Isaac Overruns 18 Miles of Levees in Louisiana
Slow-moving storm drenching Gulf Coast
By Rob Quinn,  Newser Staff
Posted Aug 29, 2012 4:37 AM CDT
Updated Aug 29, 2012 7:53 AM CDT
Lights are reflected on New Orleans' Canal Street as storm bands from Hurricane Isaac hit Tuesday night.   (AP Photo/Eric Gay)

(Newser) – Some 18 miles of levees have been overrun as a slow-moving Hurricane Isaac made landfall a second time in Louisiana, sending up to 12 feet of water through homes in Plaquemines Parish, which is located about 95 miles from New Orleans, reports NBC. Local officials are working to rescue people stranded atop a levee, and urging residents to move to higher ground. Isaac made landfall as a Category 1 hurricane last night before heading back out over the Gulf of Mexico and then making landfall again. "Think about a spinning top that's dropped onto a tabletop, moving forward for a while, but then jumping to the right, and you have an idea of what has happened to Isaac," explains the Times-Picayune. The 200-mile-wide storm system is moving so slowly that it could dump up to 20 inches of rain in some areas, causing major flooding in Louisiana and Mississippi, reports USA Today.

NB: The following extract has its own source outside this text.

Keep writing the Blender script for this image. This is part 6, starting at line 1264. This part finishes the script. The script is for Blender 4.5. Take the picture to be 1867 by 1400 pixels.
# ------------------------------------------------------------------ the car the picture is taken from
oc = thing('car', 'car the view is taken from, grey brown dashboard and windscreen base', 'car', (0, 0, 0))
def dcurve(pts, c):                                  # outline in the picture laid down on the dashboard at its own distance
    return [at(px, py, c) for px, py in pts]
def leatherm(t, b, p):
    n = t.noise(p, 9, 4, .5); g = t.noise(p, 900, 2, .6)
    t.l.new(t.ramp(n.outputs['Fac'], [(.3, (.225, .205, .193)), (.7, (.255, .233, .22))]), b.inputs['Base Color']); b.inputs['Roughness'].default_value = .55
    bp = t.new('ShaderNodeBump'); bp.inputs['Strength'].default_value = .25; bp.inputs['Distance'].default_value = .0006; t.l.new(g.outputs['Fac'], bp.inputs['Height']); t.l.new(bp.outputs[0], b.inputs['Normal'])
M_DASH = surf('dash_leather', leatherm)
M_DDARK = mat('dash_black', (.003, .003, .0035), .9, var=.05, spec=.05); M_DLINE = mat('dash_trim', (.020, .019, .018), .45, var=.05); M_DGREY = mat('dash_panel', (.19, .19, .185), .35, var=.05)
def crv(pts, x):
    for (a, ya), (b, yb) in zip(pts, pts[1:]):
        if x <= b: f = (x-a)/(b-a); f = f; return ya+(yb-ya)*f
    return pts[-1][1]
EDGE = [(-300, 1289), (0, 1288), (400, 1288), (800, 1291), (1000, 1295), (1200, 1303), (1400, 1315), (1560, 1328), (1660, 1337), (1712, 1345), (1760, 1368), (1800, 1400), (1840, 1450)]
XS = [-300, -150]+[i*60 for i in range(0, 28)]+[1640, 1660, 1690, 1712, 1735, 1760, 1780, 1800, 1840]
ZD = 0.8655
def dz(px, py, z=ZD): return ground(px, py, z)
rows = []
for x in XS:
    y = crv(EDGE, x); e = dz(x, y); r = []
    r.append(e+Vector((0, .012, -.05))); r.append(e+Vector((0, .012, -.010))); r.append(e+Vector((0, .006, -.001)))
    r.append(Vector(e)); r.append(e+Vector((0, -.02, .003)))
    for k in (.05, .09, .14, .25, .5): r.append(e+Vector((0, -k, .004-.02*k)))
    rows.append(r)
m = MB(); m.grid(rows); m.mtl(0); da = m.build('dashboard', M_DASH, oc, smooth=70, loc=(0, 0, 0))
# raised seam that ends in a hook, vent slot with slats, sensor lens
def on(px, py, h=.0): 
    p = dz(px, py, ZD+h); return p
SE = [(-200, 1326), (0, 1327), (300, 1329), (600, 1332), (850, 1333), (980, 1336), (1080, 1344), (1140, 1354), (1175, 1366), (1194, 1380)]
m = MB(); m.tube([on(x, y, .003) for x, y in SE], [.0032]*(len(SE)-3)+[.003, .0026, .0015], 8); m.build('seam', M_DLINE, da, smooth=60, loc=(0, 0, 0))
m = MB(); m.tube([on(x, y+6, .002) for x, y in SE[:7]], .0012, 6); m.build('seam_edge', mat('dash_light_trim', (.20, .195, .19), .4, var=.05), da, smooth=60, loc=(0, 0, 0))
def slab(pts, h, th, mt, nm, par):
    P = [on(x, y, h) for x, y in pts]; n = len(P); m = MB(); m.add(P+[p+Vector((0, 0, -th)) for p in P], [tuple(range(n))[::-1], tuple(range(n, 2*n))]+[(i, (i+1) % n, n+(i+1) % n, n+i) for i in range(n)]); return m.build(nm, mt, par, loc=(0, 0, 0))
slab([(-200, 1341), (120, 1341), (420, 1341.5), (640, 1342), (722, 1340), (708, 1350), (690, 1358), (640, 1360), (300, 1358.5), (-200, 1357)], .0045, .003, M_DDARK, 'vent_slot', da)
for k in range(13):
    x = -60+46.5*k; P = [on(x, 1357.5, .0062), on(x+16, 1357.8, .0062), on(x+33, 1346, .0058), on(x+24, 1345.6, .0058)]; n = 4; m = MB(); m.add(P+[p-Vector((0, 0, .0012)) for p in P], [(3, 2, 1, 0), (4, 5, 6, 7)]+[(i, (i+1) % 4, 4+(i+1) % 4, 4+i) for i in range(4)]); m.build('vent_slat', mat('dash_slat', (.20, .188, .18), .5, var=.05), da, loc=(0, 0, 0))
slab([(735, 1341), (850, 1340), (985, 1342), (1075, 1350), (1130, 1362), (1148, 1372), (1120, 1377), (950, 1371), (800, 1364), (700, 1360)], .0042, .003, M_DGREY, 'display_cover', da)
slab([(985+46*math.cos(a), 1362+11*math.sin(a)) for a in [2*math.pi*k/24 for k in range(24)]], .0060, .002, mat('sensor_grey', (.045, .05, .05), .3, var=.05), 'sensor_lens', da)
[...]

Tens of thousands of people have been evacuated from low-lying areas in Louisiana and Mississippi but the mood is calm in New Orleans, which was hit by Hurricane Katrina seven years ago today, reports the AP. "We don't expect a Katrina-like event, but there are things about a Category 1 storm that can kill you," says Mayor Mitch Landrieu, warning residents to stay away from streets that might flood. "We're going to see heavy rain and serious winds," says Louisiana Gov. Bobby Jindal. "The biggest challenge is going to be the rain and making sure the pumps work." Jindal has criticized the federal government for not making enough storm aid immediately available.